Die Folgen der Unkenntnis muss nun Investor Leyendecker bezahlen. Allein um die Statik zu erhalten, denn das Haus neigt sich bereits an der ein oder anderen Stelle, sind geschätzte 250 000 Euro fällig. Wie hoch die Gesamtinvestition ausfällt, ist jetzt noch nicht absehbar. „Ich habe eine Liebe zu alten Häusern“, sagt Hendrik Leyendecker, der selbst in Nürnberg in einem denkmalgeschützten Anwesen lebt. „Wie sähen denn unsere Innenstädte aus, wenn man nicht immer wieder Geld in die alte Bausubstanz stecken würde?“, fragt er und setzt darauf, dass Cadolzburg nach der Fertigstellung des Burgmuseums ein noch attraktiverer Wohnstandort wird.

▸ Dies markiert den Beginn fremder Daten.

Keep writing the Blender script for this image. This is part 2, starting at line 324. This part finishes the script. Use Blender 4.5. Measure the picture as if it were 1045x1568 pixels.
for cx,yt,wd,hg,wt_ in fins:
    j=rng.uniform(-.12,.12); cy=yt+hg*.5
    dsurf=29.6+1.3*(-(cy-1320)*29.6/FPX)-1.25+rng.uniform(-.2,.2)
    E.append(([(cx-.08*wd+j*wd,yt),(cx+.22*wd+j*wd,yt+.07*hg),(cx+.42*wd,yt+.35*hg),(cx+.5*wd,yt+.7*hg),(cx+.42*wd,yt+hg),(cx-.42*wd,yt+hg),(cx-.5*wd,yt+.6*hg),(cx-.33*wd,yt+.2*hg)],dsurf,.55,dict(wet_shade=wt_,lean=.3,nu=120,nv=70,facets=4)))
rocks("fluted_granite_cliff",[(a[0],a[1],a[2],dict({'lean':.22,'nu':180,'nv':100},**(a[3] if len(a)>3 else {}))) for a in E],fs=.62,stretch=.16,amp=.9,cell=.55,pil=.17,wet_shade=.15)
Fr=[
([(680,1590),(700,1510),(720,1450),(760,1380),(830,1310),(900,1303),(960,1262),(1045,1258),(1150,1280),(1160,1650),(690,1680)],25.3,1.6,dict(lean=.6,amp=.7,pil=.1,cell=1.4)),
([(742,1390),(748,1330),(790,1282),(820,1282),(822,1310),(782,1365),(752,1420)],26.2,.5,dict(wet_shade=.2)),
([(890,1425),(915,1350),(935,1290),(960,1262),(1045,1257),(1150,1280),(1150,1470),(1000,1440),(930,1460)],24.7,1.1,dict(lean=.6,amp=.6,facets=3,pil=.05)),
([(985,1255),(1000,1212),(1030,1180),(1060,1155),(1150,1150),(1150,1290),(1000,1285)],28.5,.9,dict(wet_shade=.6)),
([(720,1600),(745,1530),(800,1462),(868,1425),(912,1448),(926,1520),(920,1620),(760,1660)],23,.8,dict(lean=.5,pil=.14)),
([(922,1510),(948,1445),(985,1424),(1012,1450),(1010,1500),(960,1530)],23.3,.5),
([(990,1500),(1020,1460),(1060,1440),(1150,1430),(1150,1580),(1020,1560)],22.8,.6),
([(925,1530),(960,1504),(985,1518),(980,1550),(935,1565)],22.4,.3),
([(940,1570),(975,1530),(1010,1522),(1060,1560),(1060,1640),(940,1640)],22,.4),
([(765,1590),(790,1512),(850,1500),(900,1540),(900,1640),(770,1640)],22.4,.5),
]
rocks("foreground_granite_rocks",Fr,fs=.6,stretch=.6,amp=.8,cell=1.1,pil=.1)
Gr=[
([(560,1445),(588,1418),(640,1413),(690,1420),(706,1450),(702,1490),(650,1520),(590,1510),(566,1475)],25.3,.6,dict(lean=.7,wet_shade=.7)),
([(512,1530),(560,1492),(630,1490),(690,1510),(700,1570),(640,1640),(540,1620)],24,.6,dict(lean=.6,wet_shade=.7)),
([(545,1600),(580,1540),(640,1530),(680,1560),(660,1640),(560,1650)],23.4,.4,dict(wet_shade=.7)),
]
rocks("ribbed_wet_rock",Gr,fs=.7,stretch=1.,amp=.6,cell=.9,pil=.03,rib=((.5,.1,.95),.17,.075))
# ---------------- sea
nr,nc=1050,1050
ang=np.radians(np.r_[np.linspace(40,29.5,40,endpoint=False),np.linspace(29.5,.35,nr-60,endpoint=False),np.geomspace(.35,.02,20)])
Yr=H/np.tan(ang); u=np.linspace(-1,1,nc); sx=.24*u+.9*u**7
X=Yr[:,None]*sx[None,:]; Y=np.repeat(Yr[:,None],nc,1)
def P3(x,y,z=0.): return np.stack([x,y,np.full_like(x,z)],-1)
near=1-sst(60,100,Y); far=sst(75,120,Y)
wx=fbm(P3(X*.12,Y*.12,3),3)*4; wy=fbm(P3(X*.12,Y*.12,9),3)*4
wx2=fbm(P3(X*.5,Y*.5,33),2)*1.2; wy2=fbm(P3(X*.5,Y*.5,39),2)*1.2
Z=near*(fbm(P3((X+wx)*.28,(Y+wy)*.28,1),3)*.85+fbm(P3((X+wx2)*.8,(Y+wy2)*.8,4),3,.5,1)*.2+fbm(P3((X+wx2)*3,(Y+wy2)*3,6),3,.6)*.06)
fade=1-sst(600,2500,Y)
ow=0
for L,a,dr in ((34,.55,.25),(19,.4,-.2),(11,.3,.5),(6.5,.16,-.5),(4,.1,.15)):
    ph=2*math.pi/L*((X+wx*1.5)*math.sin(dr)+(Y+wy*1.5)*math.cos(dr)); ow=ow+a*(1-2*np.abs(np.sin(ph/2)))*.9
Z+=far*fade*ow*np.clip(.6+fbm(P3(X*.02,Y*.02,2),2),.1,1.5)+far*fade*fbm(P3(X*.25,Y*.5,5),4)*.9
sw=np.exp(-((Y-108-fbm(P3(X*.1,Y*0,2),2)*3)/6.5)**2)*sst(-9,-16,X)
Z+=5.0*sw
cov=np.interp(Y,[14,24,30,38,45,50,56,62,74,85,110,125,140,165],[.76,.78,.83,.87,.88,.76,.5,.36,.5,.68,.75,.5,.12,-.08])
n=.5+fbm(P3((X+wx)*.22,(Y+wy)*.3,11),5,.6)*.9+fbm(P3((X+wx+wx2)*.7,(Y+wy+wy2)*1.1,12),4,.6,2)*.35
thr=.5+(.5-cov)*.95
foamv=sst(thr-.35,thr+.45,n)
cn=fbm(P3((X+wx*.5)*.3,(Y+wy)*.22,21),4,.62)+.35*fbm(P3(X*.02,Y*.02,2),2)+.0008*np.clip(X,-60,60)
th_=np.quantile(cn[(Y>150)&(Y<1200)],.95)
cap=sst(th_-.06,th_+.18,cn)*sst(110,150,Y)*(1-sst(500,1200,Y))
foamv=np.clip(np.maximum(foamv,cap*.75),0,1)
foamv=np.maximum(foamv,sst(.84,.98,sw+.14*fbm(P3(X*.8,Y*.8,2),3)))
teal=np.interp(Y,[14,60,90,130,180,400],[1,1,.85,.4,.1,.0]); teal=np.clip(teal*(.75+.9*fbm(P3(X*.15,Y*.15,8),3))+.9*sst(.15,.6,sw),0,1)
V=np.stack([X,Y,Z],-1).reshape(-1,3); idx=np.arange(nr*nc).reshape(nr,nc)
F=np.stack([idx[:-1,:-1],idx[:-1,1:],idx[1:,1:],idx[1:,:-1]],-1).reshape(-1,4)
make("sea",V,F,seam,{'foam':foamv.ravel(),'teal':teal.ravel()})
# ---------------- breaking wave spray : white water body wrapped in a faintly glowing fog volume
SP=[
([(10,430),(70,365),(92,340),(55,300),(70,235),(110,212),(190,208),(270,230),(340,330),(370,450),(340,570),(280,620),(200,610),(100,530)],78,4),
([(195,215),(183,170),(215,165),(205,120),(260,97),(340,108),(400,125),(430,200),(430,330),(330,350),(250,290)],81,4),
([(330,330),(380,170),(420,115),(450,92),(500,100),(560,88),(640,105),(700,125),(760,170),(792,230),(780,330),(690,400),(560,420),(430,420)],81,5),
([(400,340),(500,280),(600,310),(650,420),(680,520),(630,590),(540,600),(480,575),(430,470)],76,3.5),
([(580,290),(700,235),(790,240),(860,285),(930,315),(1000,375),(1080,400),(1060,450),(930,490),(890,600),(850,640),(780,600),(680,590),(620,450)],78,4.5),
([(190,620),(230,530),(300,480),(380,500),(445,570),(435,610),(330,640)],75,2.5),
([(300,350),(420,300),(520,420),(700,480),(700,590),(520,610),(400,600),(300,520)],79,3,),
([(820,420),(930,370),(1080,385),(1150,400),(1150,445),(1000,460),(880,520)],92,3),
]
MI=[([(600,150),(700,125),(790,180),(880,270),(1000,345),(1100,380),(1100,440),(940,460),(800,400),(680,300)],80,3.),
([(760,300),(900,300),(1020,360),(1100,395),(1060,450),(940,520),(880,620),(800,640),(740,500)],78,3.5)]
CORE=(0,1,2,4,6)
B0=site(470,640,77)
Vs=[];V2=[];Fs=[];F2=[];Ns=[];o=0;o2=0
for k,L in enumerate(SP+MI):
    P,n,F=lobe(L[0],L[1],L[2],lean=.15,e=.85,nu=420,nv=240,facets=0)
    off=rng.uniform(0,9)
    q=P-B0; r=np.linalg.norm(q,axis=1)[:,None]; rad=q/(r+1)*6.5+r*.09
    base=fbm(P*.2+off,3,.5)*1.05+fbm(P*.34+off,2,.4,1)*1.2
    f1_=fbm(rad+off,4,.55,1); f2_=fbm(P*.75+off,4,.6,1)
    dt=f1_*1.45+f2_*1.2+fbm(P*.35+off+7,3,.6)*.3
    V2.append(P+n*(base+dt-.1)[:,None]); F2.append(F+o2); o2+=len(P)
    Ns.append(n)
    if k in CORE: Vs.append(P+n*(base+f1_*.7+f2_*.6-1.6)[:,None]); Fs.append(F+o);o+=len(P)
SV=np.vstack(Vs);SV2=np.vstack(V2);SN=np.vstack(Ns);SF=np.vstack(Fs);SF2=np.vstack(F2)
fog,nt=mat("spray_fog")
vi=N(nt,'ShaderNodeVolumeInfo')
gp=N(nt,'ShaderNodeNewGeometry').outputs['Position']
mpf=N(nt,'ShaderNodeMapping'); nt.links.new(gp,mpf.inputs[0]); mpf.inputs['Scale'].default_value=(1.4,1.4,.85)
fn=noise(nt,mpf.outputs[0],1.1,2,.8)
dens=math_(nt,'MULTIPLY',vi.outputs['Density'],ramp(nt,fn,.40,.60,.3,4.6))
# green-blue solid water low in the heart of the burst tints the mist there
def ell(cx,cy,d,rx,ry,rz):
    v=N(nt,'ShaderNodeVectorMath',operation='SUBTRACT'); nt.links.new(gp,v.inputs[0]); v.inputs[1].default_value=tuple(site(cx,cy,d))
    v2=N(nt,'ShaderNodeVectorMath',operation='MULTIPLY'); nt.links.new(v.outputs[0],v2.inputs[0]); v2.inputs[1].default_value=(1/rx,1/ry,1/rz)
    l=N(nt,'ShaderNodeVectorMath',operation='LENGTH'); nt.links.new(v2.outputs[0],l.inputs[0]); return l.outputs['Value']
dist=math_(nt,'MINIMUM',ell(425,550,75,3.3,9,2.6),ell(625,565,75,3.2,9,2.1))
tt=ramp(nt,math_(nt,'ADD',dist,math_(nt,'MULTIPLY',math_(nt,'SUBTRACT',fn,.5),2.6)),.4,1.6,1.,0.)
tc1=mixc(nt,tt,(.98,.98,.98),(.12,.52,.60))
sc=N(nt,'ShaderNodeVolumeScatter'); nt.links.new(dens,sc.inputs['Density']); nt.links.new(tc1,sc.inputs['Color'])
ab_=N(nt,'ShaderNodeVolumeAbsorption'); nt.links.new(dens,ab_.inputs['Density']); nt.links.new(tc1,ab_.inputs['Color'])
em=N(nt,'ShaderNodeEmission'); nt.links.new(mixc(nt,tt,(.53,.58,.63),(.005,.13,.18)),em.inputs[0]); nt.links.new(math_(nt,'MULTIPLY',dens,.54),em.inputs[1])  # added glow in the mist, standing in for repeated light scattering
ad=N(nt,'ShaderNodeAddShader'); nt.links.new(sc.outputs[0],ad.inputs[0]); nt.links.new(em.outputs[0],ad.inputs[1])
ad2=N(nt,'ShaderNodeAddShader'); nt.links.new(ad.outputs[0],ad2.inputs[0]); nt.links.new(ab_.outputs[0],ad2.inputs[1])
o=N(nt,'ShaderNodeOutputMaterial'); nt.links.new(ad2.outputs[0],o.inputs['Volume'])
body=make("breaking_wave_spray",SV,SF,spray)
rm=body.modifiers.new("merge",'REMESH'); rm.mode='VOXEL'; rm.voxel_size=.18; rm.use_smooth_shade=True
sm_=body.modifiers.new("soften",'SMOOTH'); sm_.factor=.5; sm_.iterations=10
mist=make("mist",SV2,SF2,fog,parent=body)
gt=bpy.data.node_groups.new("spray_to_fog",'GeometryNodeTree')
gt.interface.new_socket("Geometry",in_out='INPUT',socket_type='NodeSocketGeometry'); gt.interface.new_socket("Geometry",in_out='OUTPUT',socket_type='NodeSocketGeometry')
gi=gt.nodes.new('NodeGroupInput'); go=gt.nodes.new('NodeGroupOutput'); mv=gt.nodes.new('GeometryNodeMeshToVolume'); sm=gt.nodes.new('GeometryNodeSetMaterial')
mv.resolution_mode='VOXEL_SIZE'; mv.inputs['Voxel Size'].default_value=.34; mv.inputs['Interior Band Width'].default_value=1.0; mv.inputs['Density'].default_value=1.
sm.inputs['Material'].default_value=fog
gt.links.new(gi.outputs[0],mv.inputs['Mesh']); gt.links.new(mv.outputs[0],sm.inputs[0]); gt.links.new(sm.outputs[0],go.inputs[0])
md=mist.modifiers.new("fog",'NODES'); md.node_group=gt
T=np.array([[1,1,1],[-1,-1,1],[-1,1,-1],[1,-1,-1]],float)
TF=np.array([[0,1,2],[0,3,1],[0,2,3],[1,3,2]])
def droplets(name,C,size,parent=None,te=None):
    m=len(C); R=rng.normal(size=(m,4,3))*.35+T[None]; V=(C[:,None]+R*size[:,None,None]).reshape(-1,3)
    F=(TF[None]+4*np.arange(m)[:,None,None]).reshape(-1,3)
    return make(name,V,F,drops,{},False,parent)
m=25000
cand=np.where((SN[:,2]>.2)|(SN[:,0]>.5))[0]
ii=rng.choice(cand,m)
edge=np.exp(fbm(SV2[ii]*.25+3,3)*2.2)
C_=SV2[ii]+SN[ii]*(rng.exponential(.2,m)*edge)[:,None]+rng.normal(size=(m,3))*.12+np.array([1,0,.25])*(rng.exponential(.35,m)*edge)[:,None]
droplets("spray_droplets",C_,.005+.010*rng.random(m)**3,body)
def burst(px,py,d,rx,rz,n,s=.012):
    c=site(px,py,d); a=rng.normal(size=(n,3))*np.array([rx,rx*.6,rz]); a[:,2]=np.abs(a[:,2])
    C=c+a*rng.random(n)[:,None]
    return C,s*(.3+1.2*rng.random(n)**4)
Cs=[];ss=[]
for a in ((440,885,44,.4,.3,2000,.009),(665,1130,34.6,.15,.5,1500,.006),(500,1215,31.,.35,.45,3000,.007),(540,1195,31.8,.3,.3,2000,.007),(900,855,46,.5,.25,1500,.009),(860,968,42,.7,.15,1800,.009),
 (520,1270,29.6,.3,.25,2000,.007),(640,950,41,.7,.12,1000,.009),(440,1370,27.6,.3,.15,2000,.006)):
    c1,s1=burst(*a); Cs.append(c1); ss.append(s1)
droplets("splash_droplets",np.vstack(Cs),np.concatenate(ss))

Künftig sollen in dem Haus am Marktplatz sieben Wohnungen unterschiedlichsten Zuschnitts mit einer Gesamtfläche von rund 680 Quadratmetern zu finden sein. Einige davon mit exklusivem Burgblick.

Sehr individuell

Die Grundrisse der Wohnungen werden wegen der alten, verschachtelten Substanz sehr individuell ausfallen. Zwei besondere Immobilien mit Loftcharakter entstehen im alten Schlachthaus und in der ehemaligen Scheune.

Im zum Marktplatz ausgerichteten Erdgeschoss stellt sich Leyendecker einen Laden für Kunstgewerbe oder ein Café vor. „Es muss etwas sein, das zum Ensemble von Burg und Markt passt“, wünscht er sich. Er selbst wird die Wohnungen und das Ladengeschäft nicht verkaufen, sondern vermieten.

Bevor die ersten Mieter einziehen, muss noch viel Arbeit in das Gebäude gesteckt werden. Im Frühjahr, so Architekt Ender, soll es losgehen. Wie lange es dauert, wagt noch niemand zu sagen, alte Häuser stecken voller Überraschungen.